Popular Georgia evangelical pastor criticizes anti-refugee politics

A prominent Southern Baptist minister says Christians have a biblical duty to assist Syrian refugees, despite concerns over terrorism.

“We know there’s risk,” said Bryant Wright, senior pastor at Johnson Ferry Baptist Church in suburban Atlanta. “But as Christians, we’re called to live by faith versus fear.”

Wright’s 8,000 member church is helping a small family of Syrian Muslims resettle in Georgia. The couple and their four-year-old son stayed with a church family until they were able to move into their own apartment.

The church has pledged to assist the refugees with clothing, food and shelter — even if the State of Georgia refuses to help out.

On Nov. 16, Republican Gov. Nathan Deal issued an executive order blocking state agencies from assisting in the resettlement of Syrian refugees until the federal government reevaluates its screening guidelines. The order came just three days after a series of coordinated terrorist attacks in France.

“In light of the Paris events, it just goes to show that you can’t be too careful,” Deal said shortly after signing the order.

A spokeswoman for Deal told Fox News the governor’s office is waiting for Georgia Attorney General Sam Olens to issue a formal legal opinion on the executive order.

Pastor Wright, who had already committed to helping the refugee family long before the executive order, said he respectfully disagrees with the Georgia governor.

“I recognize his calling as the governor is for the security of the citizens, to administer justice, to punish evil,” Wright said. “He has a different role in the role of governance. But our calling as Christians is to reach out to our neighbor — whoever that may be, from all around the world — just as Jesus teaches in the story of the Good Samaritan.”

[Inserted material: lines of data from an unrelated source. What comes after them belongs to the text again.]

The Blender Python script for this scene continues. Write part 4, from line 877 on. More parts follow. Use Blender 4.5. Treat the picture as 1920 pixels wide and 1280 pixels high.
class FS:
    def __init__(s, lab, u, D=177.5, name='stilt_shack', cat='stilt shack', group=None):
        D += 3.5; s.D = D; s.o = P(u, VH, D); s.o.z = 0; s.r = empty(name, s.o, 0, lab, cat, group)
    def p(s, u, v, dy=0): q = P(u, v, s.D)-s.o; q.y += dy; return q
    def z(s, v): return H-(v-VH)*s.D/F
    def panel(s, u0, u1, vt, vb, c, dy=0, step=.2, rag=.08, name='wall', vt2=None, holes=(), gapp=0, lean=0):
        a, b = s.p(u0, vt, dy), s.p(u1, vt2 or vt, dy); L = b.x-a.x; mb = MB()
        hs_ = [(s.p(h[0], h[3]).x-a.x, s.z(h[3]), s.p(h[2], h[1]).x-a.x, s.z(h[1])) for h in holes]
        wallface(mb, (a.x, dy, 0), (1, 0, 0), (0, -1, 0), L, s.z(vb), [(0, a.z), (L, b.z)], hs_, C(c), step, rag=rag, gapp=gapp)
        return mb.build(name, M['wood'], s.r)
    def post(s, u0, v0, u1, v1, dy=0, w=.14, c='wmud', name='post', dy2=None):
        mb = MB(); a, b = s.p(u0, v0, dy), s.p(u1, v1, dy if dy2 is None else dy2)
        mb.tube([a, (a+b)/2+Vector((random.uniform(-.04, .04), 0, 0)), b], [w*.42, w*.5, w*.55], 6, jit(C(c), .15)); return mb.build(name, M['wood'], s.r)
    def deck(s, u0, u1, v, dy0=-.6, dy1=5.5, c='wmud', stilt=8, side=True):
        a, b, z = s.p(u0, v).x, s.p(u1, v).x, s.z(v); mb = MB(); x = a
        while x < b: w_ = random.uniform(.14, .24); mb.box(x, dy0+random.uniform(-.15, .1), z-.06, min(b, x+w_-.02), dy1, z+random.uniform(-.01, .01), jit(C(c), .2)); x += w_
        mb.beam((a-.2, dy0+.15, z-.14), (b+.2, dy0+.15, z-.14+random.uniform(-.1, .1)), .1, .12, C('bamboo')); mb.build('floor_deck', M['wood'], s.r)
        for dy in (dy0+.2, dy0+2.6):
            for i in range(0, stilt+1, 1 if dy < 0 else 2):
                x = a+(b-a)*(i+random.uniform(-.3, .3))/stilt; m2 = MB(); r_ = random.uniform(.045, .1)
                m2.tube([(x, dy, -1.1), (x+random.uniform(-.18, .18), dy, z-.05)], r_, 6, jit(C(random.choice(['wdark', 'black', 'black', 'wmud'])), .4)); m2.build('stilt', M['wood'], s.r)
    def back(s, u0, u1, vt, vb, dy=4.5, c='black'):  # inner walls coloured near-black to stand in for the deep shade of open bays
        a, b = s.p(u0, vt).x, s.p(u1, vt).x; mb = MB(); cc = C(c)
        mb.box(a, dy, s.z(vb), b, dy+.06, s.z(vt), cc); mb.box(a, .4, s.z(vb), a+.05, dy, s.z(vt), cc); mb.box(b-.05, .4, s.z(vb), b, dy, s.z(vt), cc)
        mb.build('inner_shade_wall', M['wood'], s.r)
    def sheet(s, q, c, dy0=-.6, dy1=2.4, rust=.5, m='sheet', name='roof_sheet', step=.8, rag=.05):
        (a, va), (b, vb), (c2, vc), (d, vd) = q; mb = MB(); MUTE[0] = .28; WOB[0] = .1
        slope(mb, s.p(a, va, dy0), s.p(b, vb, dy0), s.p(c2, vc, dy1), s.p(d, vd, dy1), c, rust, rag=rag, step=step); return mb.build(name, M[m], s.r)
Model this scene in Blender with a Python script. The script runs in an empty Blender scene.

Wright had stronger criticism for GOP presidential contender Donald Trump, who has called for a ban on Muslims entering the United States.

“It makes me very sad that there are a good number of conservative Christians that have bought in to this rhetoric,” Wright said. “I think, sadly though, it’s a reaction because of fear rather than responding, as we’re called to respond, in faith as followers of Jesus Christ.”